Thank you. Our next question comes from Jeff Robertson from Barclays. Your line is open. Jeff Robertson – Barclays: Floyd, can you talk at all yet about how some of that outperformance you've seen in the Bakken and El Halcon would reflect on year-end reserves and how all that got incorporated into the borrowing base increase for the fall?

Floyd Wilson

Operator

Yes, and Mark please add in if there's something, but as you may remember we had a very substantial borrowing base increase at the last redetermination this fall, it went from 700 to 1.50 billion and that's basically a consortium of 15 or 20 banks with outside engineers determining that.

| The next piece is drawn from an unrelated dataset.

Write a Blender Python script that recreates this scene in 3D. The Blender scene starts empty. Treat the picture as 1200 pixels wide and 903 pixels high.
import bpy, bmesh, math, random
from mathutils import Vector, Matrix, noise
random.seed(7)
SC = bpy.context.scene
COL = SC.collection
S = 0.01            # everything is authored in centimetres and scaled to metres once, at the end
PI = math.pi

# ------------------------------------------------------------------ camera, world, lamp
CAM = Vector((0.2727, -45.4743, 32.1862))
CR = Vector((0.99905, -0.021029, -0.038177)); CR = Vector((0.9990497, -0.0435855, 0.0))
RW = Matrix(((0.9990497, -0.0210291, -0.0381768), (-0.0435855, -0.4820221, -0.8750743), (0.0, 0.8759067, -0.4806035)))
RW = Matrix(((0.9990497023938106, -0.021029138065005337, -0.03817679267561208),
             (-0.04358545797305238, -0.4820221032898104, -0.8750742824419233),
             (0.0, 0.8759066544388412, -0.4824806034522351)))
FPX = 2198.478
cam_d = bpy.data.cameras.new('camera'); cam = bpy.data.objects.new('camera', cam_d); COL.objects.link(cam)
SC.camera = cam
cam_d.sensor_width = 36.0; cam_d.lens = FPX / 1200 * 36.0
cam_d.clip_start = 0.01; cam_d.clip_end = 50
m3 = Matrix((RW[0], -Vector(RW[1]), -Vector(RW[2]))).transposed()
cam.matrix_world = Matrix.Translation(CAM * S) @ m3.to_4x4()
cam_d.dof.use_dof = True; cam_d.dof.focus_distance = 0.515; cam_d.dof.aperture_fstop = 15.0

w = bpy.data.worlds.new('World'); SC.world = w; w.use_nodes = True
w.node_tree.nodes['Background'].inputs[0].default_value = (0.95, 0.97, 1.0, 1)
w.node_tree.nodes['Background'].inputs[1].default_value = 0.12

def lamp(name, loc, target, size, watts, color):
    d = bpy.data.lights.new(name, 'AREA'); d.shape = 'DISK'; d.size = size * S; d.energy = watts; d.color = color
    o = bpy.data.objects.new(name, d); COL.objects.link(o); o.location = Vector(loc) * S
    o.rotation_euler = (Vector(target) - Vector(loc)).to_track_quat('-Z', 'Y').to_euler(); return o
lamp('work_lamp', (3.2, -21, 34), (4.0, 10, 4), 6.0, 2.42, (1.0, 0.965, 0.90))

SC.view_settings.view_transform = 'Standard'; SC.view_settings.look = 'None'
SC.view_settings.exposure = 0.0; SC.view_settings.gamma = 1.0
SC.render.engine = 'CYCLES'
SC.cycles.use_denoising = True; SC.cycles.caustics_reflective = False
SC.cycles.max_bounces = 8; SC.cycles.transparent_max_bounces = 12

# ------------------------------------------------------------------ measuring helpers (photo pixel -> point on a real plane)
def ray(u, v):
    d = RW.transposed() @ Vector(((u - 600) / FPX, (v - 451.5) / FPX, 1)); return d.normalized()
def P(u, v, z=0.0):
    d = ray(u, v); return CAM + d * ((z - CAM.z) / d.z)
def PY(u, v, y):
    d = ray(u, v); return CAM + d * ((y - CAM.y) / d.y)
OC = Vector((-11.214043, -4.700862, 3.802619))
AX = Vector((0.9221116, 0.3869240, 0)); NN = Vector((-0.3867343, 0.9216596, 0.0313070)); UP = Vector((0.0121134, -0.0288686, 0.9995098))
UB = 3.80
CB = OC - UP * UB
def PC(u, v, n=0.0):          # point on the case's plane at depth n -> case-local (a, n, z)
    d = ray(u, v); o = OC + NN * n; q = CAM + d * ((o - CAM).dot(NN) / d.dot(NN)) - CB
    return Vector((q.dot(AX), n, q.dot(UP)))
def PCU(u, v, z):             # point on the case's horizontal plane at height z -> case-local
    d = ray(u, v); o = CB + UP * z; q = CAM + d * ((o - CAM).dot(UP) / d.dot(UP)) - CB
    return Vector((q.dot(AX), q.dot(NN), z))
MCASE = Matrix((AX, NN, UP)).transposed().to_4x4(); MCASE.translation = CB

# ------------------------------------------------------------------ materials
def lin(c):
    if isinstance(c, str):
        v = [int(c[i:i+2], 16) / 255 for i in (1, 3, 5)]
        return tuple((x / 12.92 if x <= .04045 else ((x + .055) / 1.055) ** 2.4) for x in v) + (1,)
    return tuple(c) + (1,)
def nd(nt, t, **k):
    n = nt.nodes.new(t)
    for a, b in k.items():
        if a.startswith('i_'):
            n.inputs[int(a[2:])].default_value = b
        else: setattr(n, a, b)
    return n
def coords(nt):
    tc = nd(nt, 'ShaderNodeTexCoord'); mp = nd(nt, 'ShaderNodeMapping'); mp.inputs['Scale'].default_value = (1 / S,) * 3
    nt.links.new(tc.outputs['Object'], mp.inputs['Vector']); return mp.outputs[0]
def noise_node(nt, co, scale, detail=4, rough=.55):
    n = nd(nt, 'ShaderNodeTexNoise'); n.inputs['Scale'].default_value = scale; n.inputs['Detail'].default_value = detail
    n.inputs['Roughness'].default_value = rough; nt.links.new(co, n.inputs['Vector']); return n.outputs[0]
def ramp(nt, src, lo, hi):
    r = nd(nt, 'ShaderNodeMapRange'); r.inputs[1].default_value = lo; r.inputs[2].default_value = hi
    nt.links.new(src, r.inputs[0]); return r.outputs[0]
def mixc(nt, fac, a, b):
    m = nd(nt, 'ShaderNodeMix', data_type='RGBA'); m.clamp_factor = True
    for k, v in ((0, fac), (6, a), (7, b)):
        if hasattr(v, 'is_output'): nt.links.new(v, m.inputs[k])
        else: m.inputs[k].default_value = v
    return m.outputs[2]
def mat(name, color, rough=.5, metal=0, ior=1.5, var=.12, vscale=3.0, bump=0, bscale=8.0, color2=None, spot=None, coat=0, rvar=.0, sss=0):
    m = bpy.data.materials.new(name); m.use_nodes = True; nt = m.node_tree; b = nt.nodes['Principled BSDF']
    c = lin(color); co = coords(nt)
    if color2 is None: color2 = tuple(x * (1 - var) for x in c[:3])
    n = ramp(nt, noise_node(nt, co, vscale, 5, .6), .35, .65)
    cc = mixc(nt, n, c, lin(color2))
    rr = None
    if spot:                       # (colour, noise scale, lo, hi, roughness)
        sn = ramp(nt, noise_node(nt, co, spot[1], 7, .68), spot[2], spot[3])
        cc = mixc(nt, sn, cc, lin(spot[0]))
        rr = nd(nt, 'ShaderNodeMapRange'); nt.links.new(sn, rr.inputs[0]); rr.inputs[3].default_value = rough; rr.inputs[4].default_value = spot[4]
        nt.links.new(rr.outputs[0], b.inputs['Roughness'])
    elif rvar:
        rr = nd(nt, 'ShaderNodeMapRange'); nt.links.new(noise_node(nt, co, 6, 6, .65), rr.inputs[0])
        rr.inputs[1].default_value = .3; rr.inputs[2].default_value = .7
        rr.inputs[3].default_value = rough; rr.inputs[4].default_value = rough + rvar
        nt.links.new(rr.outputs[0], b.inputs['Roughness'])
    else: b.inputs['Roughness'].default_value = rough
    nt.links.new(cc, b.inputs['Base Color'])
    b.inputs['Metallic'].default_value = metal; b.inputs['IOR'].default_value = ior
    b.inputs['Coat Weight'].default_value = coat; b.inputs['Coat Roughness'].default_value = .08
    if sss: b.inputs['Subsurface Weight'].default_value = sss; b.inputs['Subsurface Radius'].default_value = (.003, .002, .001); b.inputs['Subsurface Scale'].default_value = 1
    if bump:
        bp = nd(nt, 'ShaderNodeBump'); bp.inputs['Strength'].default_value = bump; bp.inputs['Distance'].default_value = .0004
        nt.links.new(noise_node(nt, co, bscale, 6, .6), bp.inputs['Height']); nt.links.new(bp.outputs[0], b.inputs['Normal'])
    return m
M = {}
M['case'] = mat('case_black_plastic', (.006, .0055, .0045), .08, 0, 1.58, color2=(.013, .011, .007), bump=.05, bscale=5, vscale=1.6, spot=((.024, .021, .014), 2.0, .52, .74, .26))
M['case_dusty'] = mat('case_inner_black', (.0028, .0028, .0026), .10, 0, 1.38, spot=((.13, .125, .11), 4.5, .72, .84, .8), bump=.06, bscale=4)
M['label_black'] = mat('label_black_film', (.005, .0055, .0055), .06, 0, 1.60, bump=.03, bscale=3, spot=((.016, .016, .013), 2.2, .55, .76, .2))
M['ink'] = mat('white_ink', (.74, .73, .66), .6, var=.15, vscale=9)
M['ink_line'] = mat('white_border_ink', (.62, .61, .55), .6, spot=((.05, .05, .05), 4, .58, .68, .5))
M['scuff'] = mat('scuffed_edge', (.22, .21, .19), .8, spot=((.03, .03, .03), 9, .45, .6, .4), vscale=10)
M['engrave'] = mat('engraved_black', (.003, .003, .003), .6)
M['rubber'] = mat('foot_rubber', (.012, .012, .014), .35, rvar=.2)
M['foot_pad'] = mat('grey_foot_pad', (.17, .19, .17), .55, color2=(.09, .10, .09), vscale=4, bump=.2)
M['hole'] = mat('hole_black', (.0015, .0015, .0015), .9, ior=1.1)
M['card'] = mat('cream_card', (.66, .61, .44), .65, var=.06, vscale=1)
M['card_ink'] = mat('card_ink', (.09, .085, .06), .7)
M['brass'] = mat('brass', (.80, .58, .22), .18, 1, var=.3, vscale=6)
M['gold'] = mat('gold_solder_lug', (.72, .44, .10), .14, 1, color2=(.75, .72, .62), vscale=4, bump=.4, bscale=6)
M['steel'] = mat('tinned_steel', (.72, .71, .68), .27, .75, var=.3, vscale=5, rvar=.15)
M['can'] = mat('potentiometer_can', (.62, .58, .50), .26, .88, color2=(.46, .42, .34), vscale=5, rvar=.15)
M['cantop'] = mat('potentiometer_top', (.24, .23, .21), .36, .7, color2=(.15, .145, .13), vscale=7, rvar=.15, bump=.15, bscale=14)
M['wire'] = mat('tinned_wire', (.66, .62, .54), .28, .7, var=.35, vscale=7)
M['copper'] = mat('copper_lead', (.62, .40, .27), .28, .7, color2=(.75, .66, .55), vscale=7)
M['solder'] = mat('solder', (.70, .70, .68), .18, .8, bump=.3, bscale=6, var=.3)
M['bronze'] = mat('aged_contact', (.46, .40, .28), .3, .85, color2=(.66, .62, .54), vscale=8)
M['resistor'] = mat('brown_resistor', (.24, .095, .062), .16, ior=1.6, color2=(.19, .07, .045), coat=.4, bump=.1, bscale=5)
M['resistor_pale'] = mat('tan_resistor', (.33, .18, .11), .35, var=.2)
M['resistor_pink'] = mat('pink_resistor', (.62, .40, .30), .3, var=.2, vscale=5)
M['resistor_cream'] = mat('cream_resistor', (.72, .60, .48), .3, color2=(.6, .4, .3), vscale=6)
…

So that's got to be a signal to what we're going to have in terms of reserve growth for 2014. We've had a great year and it's just we're going to have a really good year in terms of reserve growth and cost reductions and production growth. In terms of what goes on there won't be a redetermination until next spring and I don't know anything about that at this moment, do you Mark?

Mark Mize

Management

No, we'll see what it holds but we obviously expect and continue to see an increase in the borrowing base. It's the cheapest form of capital we have. So we'll continue to work with the commercial banks to grow as we can. Jeff Robertson – Barclays: And Mark were there any changes in the pricing on the credit facility?

Mark Mize

Management

No, there were no changes on the pricing grid.

Operator

Operator

Thank you. Ladies and gentlemen that does conclude our question and answer session for today's call. I would now like to turn the call back over to Floyd Wilson for any closing remarks.

Floyd Wilson

Operator

Well I have no remarks except to say if we forgot something or weren't responsive just give us a call. We're drilling ahead as we always do and we're going to have a great year this year and we're projecting a really good year next. Thanks for dialing in.

Operator

Operator

Ladies and gentlemen thank you for participating in today's conference. This does conclude the program and you may all disconnect. Everyone have a wonderful day.